Bubba Wallace Details His Stance on the Garage Pull Controversy

by Jacklyn Krol

Bubba Wallace spoke out about the garage pull controversy for the first time in-depth. Wallace famously discovered a knot, which was a noose, in garage number 4 at Talladega Superspeedway.

What Bubba Wallace Had to Say

The NASCAR drive spoke with Esquire to discuss his team’s finding. “I’ve been wanting to voice my opinion for so long,” he began. “What does a model car of, say, a Chevy Camaro, like a little Hot Wheels car… it’s gonna be like oh, that’s a Camaro! That’s what you’re gonna tell your kid when you’re playing with it.”

“What’s the toy car representing?” he questioned. “It might be a Camaro, but it’s a car. No matter the size of this rope, garage pull, the noose that it was fashioned into…it’s still a f–kin’ noose at the end of the day, you know?”

Originally, the noose was thought to be a racially motivated hate crime against him. Wallace is notably the only Black NASCAR driver in the league.

NASCAR and the FBI investigated the origination of the noose. It was found to be created in 2019 to act as a garage pull, over six months prior to the race.

The day after the incident, racers pushed Wallace and his car out of the garage to show their solidarity. “Seeing that symbol of unity on pit road there at Talladega was pretty powerful for all sports to witness,” Wallace admitted. “The first thing I said after climbing out of the car after being pushed down there was, Man, I don’t like half you guys in the field but I do appreciate all you for this. I’m a sarcastic person, and I’ll say something, and it’ll piss ya off but I had no harm behind it.”

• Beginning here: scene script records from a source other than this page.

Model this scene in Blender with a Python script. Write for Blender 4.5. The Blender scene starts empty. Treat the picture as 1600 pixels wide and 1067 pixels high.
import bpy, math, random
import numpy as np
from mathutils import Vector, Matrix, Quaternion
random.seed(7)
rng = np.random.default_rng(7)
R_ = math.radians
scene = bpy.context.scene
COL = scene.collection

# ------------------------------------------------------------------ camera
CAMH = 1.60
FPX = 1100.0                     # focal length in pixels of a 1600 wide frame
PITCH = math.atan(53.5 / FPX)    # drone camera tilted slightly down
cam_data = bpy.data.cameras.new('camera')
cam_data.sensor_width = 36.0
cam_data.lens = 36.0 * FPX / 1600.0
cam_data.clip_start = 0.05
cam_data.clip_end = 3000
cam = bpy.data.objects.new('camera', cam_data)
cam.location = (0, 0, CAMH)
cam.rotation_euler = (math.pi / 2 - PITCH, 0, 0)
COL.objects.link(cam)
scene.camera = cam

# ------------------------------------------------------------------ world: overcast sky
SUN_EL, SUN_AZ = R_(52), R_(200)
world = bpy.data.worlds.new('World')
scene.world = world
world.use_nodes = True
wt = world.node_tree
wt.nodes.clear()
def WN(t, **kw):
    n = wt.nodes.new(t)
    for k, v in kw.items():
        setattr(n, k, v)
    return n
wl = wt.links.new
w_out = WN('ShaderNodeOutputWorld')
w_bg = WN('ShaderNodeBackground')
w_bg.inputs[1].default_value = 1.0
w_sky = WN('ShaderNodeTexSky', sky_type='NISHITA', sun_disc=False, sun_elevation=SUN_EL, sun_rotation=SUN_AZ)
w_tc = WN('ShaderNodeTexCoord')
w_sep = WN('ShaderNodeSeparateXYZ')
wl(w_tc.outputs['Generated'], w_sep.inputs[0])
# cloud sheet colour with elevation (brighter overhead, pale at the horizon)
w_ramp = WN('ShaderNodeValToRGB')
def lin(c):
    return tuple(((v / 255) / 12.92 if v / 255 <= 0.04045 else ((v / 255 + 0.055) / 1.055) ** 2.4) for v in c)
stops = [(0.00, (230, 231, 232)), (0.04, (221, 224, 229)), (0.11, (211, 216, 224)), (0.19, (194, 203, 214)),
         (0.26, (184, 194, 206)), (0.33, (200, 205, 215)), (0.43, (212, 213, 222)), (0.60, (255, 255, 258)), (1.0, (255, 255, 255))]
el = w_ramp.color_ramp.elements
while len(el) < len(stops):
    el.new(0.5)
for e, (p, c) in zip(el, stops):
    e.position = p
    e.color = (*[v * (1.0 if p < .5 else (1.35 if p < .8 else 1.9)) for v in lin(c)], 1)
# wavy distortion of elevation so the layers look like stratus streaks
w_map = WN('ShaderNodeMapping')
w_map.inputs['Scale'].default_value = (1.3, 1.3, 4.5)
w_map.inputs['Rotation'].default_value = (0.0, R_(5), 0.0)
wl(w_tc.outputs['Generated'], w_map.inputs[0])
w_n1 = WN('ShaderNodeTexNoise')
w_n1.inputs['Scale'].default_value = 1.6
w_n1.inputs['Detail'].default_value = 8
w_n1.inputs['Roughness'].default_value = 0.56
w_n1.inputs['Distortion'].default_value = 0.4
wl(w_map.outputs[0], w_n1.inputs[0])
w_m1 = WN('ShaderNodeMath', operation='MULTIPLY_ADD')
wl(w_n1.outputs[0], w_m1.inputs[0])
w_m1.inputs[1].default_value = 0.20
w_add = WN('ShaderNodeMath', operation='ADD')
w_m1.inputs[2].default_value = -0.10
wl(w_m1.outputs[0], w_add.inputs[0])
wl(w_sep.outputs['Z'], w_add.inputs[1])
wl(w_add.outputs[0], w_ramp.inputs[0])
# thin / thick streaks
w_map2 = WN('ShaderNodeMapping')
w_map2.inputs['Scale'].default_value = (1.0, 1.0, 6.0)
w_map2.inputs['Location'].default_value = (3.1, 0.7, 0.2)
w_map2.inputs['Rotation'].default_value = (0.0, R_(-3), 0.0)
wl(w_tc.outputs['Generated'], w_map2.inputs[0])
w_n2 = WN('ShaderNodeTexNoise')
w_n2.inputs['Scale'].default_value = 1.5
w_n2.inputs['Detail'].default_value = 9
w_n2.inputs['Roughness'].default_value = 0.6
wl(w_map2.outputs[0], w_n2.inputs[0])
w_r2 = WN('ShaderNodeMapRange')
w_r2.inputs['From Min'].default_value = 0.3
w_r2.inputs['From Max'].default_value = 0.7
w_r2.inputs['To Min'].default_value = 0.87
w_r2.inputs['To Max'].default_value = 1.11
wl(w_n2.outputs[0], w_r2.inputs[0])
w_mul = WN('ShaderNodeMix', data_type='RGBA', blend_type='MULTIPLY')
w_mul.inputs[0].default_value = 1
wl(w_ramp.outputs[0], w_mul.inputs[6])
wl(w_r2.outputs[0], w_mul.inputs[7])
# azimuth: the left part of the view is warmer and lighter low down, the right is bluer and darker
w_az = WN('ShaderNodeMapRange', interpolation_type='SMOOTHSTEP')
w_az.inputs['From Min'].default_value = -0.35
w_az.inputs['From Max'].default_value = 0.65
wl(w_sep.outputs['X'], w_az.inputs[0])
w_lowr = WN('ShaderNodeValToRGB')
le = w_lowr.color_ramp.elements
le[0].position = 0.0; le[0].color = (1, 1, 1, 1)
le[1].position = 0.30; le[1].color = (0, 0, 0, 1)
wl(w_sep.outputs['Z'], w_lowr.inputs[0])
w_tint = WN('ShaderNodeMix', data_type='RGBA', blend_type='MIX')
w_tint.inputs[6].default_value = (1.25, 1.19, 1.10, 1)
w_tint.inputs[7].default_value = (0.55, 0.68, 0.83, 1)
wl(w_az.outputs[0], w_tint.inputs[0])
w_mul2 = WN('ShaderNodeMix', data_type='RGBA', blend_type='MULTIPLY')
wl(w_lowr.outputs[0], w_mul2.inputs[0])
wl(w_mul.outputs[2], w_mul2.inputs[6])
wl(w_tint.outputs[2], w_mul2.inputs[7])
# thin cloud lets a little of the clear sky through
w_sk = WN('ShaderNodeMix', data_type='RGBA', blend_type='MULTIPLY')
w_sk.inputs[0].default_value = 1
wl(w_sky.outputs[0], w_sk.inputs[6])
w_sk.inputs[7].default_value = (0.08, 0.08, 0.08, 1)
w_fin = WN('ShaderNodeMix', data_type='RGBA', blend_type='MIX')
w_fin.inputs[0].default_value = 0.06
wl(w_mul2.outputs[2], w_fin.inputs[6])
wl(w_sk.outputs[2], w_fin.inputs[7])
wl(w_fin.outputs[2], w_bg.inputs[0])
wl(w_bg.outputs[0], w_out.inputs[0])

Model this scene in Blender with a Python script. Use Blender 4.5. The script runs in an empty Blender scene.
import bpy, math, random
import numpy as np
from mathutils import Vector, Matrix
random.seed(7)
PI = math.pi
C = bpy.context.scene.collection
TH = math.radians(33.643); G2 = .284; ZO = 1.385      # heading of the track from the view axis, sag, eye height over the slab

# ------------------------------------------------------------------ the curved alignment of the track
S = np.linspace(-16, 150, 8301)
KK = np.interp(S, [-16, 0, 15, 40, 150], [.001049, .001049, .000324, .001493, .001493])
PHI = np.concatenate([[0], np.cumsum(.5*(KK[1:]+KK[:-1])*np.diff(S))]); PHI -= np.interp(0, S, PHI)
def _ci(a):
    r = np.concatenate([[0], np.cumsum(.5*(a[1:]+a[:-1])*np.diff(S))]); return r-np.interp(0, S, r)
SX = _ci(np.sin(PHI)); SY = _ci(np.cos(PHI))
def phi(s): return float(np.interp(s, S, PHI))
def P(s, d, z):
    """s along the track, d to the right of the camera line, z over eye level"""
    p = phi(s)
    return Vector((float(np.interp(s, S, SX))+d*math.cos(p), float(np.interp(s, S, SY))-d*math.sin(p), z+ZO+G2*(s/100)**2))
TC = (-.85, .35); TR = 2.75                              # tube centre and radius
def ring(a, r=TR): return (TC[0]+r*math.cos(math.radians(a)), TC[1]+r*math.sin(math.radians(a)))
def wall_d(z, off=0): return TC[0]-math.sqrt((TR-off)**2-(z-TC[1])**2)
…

Bubba on the Confederate Flag

Wallace also discussed NASCAR’s removal of the Confederate flag. Although they have banned the flag at events, it has turned up at numerous races both inside and outside the speedways.

“Removing something doesn’t mean that it’s gonna be instantly better,” he explained. “There’s gonna be people that are still carrying that pride, that want to voice their opinion on who should be there, who should not.”

“’Hey, let us handle that,’ you know?” he continued. “I’ve said the last couple weeks: no one should feel any different than going to a NASCAR race than they do going to an NBA game, NFL game, [or an] MLB game.”